Bilmeyenler için önce Merhabı tanıtalım...

Merhab; Hayber Yahudileri'nin başpehlivanı. Medine-i Münevvere'den Haybere sürüldüler ancak, yine rahat durmadılar.

Medine'ye karşı müşriklerle ittifak yaptılar...Ayrıca pek çok Yahudi kabilesi de orada toplanmıştı...Bu sebeple artık Hayber'i fethetmek Müslümanlar için elzem olmuştu...

Resulullah'ın ordusu Hayber önlerine gelmişti... Bu arada Hazreti Ali Efendimizin gözleri ağrıyordu. Resulullah efendimiz okudu ve şifa bulması için Allah'ü Teala'ya dua etti. Hazreti Ali'nin gözlerin de bir ağrı sızı kalmadı.Yahudilerin, pehlivanı ''Merhab'' Nara atarak, mücahitlere şöyle seslendi: ''Hayber halkı iyi bilir ki, ben, gelip çatan harplerin tutuştuğu, kızıştığı zamanlarda, tepeden tırnağa kadar silahlanmış, cesaret ve kahramanlığı denenmiş Merhabımdır. Ben, kükreyerek geldikleri zaman aslanları bile kah mızrakla, kah kılıçla vurup yere sermişimdir!. Anam bana Haydar der! Merhab, böyle bağırdıktan sonra, teke tek çarpışmak için Müslümanlardan er istedi. Bunun üzerine Hazreti Ali; ''Ben oyum ki; anam bana Haydar, yani Arslan adını takmıştır! Ben, ormanların heybetli görünüşlü arslanı gibiyimdir. Sizi, geniş ölçüde ve çarçabuk tepeleyici bir er kişiyimdir, diye şiir söyleyerek, Merhab'ın karşısına korkusuzca dikildi.

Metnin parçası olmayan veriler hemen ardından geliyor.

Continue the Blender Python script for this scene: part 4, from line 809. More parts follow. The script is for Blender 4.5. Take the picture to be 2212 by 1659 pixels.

Bu şiir Merhab'a o gece gördüğü rüyayı hatırlattı.

Çünkü Merhab, o gece rüyasında kendisini bir arslanın parçaladığını görmüştü...

Ve, Hazreti Ali ile Merhab karşı karşıya geldiler.

Hazreti Ali öyle bir kılıç indirdi ki, Merhab'ın siperlendiği kalkanı ve demirden miğferi de keserek başını ikiye ayırdı. Merhab'ın başına inen ''Zülfikar'' öyle bir ses çıkardı ki, Hayber karargahında bulunan Ümm-i Seleme; Merhab'ın dişlerine kadar inen kılıcın sesini ben de işittim, demiştir. Hazreti Ali, o gün Yahudilerin en namlı kişilerinden sekizini saf dışı bırakmıştı.İkili çarpışmalardan sonra Hayber'e hücum edilmiş ve Hazreti Ali, kale kapısını koparıp, kalkan olarak kullanmıştır. Hayber'in fethinden sonra Hz. Ali'ye Peygamber efendimiz buyurdu ki: Şükür secdesine kapandı...''Ya Ali, eğer halk, İsa'ya söylediklerini söylemeyecek olsalardı, senin hakkında çok sözler söylerdim. O zaman herkes, bereketlenmek için, ayağının tozunu alır, abdest suyunu şifa için hastalarına verirlerdi. Seni şehid ederler. Ahirette havzımın üzerinde halifemsin. Cennete en önce sen girersin. Seni sevenler nurdan minberler üzerinde olur...''

***

Evet; İsrail masum insanları öldürüyor, korkmuyor utanmıyor.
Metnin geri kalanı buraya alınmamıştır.